10 May, 2021

Revisiting That Day, and refusing to give up my power

It's that time of year again, the Day-That-Shall-Not-Be-Named,  so I thought I'd post something from May 2017 that still applies.

This year, we have no in-laws to worry about. We can just focus on each other, and plan the day. That's going to be nice, I think. But there's often still a little sting. So I'm sending hugs and good wishes to you all. Including the Brits who have already had their day, and through blogs and social media have to go through it all again. As those of us in NZ and Australia will have to do once the US social media posts appear on our Monday!

"One of the advantages of being away at this time of year is that I will miss Mother’s Day. Mother’s Day somewhere else however hasn’t bothered me too much – I took great delight, for example, watching all the families out for lunch in Soweto, South Africa, on Mother’s Day in 2009 - and I’m pretty sure that it won’t bother me in Iceland either, as I generally find there is a real freedom being away from your own society and community and language.

Feeling separate from the rest of our communities can be an ongoing, underlying source of pain, one to which we become accustomed, but as the years go on, we don’t necessarily recognise this until we suddenly notice its absence (for example, when travelling). And of course, one of the difficulties of our ongoing No Kidding life is that we can never quite predict when those nasty “ouch” moments might appear. Doing something that makes us happy – for example, going for a walk or cooking a special meal at home with your partner or friends – can help alleviate the impact of this day, and so can planning in advance, which is why I've posted this a week early. It is an invented holiday, and within a few days it is forgotten, and I refuse to give it too much power over me.

That first day back at work though – all those discussions/competitions between parents around the water cooler about how they spent their day – can be painful, and it is fine to protect yourself and make yourself scarce during these conversations, or (perhaps useful in a one-on-one situation) use a standard response of mine that I hope makes them think, which is along the lines of “I am not the person you should be telling this to”  or "why would you be telling this to me, of all people?"

But I’d love to hear your own suggestions of how to deal with this in the comments."

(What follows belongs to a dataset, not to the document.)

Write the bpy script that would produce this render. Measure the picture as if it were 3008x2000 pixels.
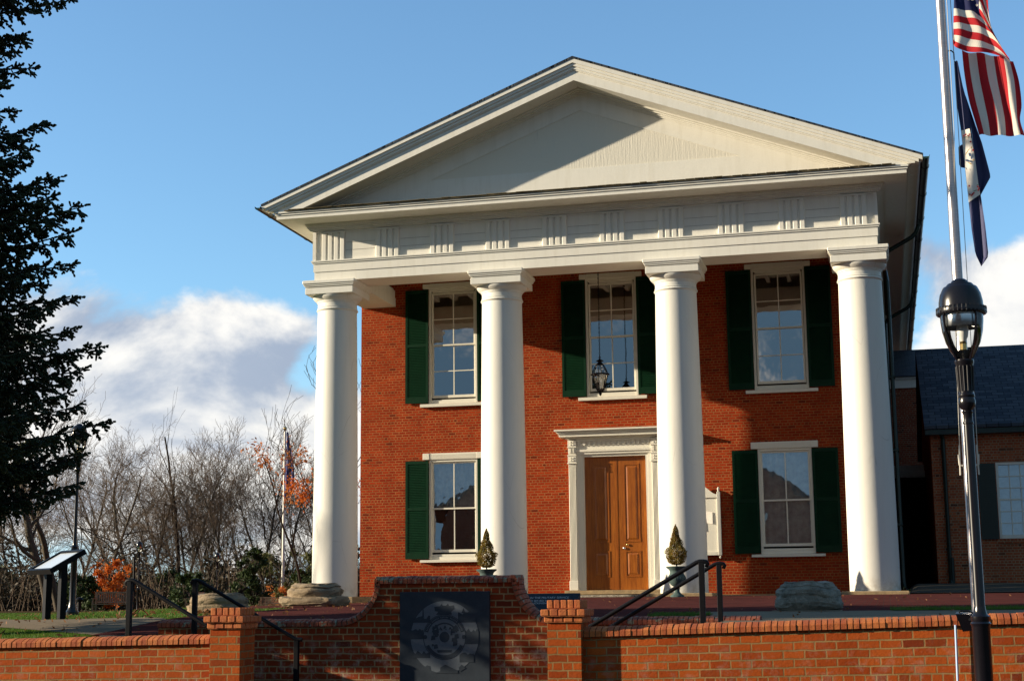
import bpy, math, random
import numpy as np
from mathutils import Vector, Matrix
R = math.radians
scene = bpy.context.scene
for o in list(bpy.data.objects): bpy.data.objects.remove(o)
col = scene.collection

# ------------------------------------------------------------------ camera
cam_d = bpy.data.cameras.new('camera'); cam = bpy.data.objects.new('camera', cam_d); col.objects.link(cam)
yaw, pit, rol = R(13.885), R(9.784), R(0.584)
F = Vector((-math.sin(yaw)*math.cos(pit), math.cos(yaw)*math.cos(pit), math.sin(pit)))
Rt = Vector((math.cos(yaw), math.sin(yaw), 0)); Up = Rt.cross(F)
R2 = Rt*math.cos(rol)-Up*math.sin(rol); U2 = Up*math.cos(rol)+Rt*math.sin(rol)
cam.matrix_world = Matrix(((R2.x, U2.x, -F.x, 6.593), (R2.y, U2.y, -F.y, -34.198), (R2.z, U2.z, -F.z, -0.049), (0, 0, 0, 1)))
cam_d.sensor_fit = 'HORIZONTAL'; cam_d.sensor_width = 36; cam_d.lens = 36*4388.8/3008
cam_d.clip_start = 0.1; cam_d.clip_end = 3000
scene.camera = cam

# ------------------------------------------------------------------ light
AZ, EL = 74.6, 14.7            # sun stands to the left and in front of the portico
sdir = Vector((-math.sin(R(AZ))*math.cos(R(EL)), -math.cos(R(AZ))*math.cos(R(EL)), math.sin(R(EL))))
sl = bpy.data.lights.new('sun', 'SUN'); so = bpy.data.objects.new('sun', sl); col.objects.link(so)
sl.energy = 5.0; sl.angle = R(0.6); sl.color = (1, 0.86, 0.64)
so.rotation_euler = sdir.to_track_quat('Z', 'Y').to_euler(); so.location = sdir*50
scene.view_settings.view_transform = 'Standard'; scene.view_settings.look = 'None'
scene.view_settings.exposure = 0.90; scene.view_settings.gamma = 1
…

 Follow this link if you want to go over and see the original comments too.


1 comment:

  1. Great post about That Day. Such good tools to take: "I am not the person you should be telling this to" is a great way to get out of a social situation post-That-Day. I agree that spending the day dingy things that makes YOU happy and then avoiding people and Social media as much as possible are good survival tactics. I love gardening on this day because it's earthy and creating living things in a way. You can't be too sad up to your elbows in dirt! I hope you had a good day this year.